À des surprises. Il n'y aura pas que Les Démons de Minuit ou Maîtresse. Je rendrai aussi hommage aux meilleurs, qui ont disparu comme Daniel Balavoine, Gregory Lemarchant et quelques autres. Je reprendrai leurs chansons populaires. Émile m'a dit : Mario, j'ai 75 ans, je veux être avec toi et t'accompagner sur Star 80. D'ailleurs, en 2025, il n'y a plus de Star 80. On reviendra en 2026 pour fêter les 20 ans de Star 80. Donc, on va refaire des stades, peut-être qu'il y aura un film et nous sommes en discussion à ce sujet. Pour en revenir à la question, il y aura des surprises vendredi soir. Zulu sera là mais lui n'est pas une surprise. Il y aura une invitée aussi. C'est une petite protégée. On appelle ça les enfants de la misère. Il faut avoir cette forme d'humilité. C'est avoir regardé l'autre avec beaucoup d'humilité parce que quand il y a du talent, il y a du talent. Vendredi, ce sera une messe entre le public et moi.
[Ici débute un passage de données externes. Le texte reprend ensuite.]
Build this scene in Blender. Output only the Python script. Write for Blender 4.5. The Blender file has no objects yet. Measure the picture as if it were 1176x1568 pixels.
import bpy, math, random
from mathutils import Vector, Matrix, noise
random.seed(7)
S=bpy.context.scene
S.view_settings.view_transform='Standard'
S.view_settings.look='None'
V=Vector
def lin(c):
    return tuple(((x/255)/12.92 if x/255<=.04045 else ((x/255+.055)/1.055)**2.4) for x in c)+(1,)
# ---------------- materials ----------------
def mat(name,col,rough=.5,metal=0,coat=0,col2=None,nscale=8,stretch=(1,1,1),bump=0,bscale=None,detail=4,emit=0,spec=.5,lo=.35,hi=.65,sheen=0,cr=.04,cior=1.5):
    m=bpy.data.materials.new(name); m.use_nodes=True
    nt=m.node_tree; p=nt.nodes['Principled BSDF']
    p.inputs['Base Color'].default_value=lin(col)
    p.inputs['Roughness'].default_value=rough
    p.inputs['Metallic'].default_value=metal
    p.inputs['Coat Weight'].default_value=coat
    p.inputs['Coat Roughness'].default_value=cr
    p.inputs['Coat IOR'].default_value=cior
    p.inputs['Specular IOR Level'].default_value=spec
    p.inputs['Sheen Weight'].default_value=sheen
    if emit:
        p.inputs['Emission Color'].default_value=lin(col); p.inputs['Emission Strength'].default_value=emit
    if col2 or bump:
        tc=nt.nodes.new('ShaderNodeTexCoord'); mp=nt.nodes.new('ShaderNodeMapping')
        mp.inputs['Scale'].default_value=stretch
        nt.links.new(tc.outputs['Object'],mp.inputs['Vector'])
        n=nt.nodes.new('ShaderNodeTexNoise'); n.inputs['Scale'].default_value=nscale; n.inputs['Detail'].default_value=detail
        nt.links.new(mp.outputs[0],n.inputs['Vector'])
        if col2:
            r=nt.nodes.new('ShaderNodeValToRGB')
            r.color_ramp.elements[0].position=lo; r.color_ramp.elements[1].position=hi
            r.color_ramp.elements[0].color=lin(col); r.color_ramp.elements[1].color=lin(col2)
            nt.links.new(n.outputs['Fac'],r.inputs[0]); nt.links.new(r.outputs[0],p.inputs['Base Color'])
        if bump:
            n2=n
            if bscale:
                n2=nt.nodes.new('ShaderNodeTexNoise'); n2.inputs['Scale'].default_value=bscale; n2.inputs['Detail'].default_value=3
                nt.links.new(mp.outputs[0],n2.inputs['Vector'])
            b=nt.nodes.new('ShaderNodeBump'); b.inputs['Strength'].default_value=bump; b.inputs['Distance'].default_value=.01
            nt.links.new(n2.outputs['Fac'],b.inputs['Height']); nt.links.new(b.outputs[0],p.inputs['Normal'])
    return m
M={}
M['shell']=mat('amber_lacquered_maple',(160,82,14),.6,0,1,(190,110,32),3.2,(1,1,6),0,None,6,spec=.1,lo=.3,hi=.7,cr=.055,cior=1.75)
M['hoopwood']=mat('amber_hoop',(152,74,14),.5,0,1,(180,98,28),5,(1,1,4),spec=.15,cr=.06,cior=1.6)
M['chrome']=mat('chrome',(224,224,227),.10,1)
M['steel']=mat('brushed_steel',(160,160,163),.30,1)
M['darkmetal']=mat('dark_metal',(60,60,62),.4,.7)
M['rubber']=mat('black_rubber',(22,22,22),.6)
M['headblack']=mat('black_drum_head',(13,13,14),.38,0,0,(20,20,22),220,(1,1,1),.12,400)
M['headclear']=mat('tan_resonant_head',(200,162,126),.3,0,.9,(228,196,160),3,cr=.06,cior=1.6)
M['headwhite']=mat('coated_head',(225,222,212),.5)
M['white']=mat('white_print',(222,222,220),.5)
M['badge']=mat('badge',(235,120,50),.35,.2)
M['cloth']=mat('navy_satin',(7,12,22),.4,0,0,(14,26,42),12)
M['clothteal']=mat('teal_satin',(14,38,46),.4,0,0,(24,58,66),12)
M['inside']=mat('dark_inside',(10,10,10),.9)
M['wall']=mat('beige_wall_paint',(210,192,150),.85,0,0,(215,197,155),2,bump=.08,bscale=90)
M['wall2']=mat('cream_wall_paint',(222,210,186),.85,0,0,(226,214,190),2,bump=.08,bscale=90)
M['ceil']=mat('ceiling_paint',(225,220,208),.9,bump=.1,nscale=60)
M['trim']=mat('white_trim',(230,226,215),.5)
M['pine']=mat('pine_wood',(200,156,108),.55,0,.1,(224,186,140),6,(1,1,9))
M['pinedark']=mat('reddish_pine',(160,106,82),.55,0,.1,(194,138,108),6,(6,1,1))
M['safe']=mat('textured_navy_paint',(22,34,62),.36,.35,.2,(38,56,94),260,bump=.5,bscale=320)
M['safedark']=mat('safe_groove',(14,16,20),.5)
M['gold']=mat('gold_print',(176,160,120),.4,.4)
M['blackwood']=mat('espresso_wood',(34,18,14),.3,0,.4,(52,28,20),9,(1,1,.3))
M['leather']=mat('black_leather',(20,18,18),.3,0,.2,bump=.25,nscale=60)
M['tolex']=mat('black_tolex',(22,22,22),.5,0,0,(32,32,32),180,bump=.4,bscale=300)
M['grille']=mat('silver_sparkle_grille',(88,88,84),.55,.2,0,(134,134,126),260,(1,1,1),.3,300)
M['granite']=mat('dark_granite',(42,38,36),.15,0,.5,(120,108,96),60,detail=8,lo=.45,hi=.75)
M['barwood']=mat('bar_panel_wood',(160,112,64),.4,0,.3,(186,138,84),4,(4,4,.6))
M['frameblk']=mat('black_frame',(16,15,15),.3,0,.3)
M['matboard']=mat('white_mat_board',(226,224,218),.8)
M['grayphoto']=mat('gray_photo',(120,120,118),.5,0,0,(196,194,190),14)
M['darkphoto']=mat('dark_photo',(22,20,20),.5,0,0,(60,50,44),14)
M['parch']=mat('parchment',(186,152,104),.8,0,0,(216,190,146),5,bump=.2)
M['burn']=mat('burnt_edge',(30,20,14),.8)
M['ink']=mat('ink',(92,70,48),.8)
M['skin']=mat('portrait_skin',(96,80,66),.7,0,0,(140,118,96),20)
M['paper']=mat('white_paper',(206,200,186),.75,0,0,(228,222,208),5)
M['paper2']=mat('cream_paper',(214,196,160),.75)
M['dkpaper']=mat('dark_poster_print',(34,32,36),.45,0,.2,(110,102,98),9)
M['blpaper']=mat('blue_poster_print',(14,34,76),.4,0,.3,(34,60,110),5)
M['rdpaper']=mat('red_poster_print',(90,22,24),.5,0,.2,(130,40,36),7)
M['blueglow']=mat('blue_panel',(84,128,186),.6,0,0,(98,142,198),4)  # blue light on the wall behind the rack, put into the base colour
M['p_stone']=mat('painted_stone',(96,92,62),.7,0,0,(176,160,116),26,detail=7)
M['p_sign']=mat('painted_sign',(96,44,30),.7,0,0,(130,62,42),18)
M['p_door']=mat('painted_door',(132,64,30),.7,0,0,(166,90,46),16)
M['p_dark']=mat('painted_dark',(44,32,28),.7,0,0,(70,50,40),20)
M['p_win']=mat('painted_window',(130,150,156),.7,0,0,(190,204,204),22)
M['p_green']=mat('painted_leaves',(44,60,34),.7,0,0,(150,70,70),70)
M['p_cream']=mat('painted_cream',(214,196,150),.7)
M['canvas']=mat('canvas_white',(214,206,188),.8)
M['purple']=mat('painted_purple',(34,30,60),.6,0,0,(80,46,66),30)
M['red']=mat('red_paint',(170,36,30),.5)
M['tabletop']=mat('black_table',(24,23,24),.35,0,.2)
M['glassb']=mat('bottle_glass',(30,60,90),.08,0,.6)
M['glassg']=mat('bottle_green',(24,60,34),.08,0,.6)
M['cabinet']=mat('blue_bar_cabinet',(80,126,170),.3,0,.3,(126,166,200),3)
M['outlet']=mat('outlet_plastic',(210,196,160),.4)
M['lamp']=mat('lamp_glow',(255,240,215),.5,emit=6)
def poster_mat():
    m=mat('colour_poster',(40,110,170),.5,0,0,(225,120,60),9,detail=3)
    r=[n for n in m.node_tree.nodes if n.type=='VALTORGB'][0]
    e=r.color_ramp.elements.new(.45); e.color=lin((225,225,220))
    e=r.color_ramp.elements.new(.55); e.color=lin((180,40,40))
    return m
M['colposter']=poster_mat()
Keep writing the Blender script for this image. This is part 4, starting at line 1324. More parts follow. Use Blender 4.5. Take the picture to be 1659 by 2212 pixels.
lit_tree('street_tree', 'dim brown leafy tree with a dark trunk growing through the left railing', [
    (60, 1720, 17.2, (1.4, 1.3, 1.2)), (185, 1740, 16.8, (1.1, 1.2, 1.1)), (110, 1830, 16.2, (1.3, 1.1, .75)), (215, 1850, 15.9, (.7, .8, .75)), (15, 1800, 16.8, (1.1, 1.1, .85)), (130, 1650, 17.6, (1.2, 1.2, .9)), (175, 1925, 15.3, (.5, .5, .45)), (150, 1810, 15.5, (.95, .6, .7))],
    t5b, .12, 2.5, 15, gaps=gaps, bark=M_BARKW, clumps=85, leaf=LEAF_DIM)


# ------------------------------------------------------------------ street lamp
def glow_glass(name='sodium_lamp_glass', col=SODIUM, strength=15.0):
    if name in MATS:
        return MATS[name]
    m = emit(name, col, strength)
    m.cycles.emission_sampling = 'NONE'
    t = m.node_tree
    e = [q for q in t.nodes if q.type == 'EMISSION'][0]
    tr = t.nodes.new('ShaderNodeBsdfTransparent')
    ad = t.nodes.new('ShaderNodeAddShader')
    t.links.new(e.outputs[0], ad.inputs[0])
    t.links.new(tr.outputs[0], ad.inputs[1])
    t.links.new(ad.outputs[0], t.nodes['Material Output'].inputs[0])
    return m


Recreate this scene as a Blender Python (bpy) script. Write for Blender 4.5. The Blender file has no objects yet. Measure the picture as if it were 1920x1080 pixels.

Quels sont les artistes mauriciens qui figurent sur votre playlist ?

Je les écoute tous car je suis curieux. L'an dernier, il y avait un mec qui ressemble à Jermaine Jackson. Il chante du R&B mais je n'ai pas retenu son nom. Il m'a touché. Il vient de Roche-Bois comme moi. Sky To Be chante et danse vachement bien. Il a une rage, il parle avec conviction. Ce gars-là a un truc très fort. Il doit persévérer en gardant cette authenticité et sa rage. Il a ce qu'il faut pour aller plus loin.

Un petit message à vos fans ?

Je les accueillerai avec un coeur gros comme le monde, comme l'univers. Je les aime et ils font partie de moi et je fais partie d'eux. Regardons-nous en humains.